What are the two prevalent methods for learning a foreign language? It turns out "mom" and "dad" aren’t just your parents. They also represent the two key techniques adults use to learn a second language. Which will be your chosen path to fluent conversation?


Ever wondered why at UAB we insist on speaking only in Hebrew? Or pondered, "Why can’t the grammar be explained to me in English?" or "Can I quickly use Google Translate?" These are among the common queries we get at UAB. And we totally get it – sitting in class, diving into a new language, and engaging all your brainpower just to comprehend what the instructor is saying. However, this method, as challenging as it may seem, is indeed the most efficient if our goal is to converse naturally. This method is termed 'learning as a mother tongue'.

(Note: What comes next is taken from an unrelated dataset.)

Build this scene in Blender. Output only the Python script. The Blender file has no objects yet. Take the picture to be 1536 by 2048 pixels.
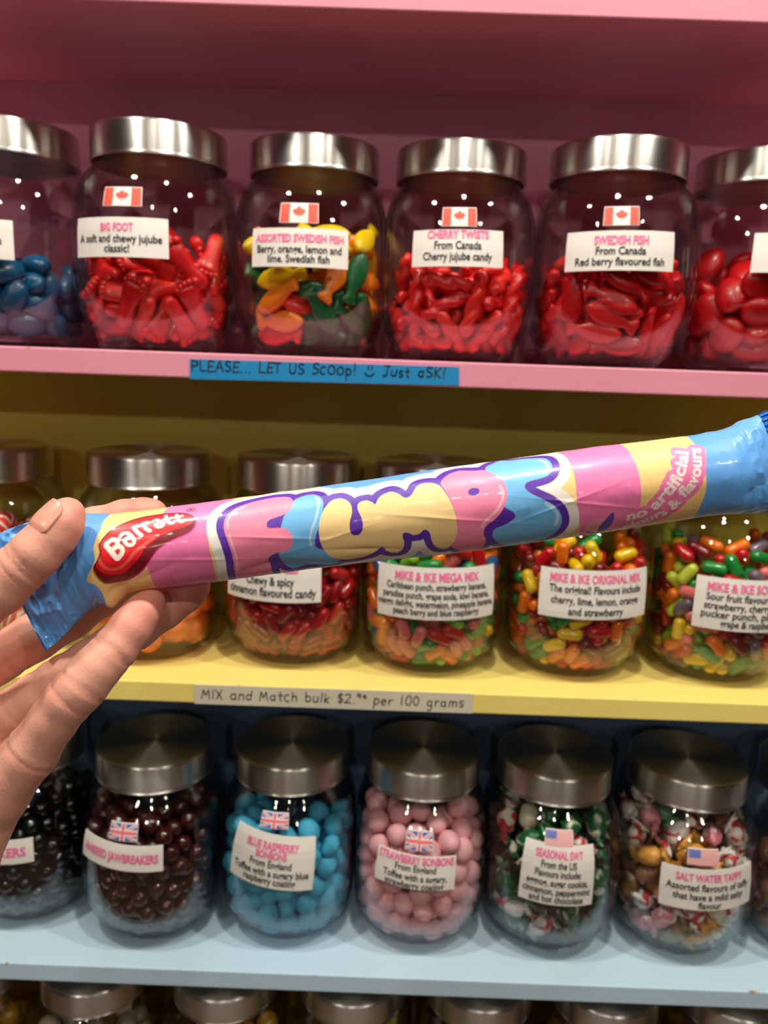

Imagine a mother teaching her infant. She might ask, "Do you want the ball?" while pointing at it. The child realizes that object is called a "ball" and responds affirmatively. We adopt a similar approach at UAB. From the very first lesson, instructors speak solely in Hebrew, using mime, images, and more to clarify concepts. Skeptical about its effectiveness? Check out the video to see the rapid progress for yourself.


Learning as a 'mother tongue', otherwise known as immersion, is distinctively different from learning as a 'father tongue'. In the latter, a language is taught through the medium of another language. For instance, throughout Jewish diaspora years, Hebrew might be taught using Yiddish, Russian, German, or Arabic. Sadly, many language schools still adopt this method, significantly hampering the speaking abilities of students.



A quick history lesson: Roughly a century ago, when Eliezer Ben-Yehuda and his peers decided to revive spoken Hebrew, they opted for teaching Hebrew in Hebrew. Even subjects like science, math, and history were imparted in Hebrew. Children faced challenges but gradually internalized the language, subsequently teaching their parents. The mission? Transition from Hebrew as a 'father tongue' to Hebrew as a 'mother tongue'.


It's true that adults unfamiliar with a foreign language might never attain the proficiency of a native speaker. However, you can certainly achieve fluency by learning Hebrew in Hebrew – the very essence of UAB's approach and a tradition we are proud to uphold.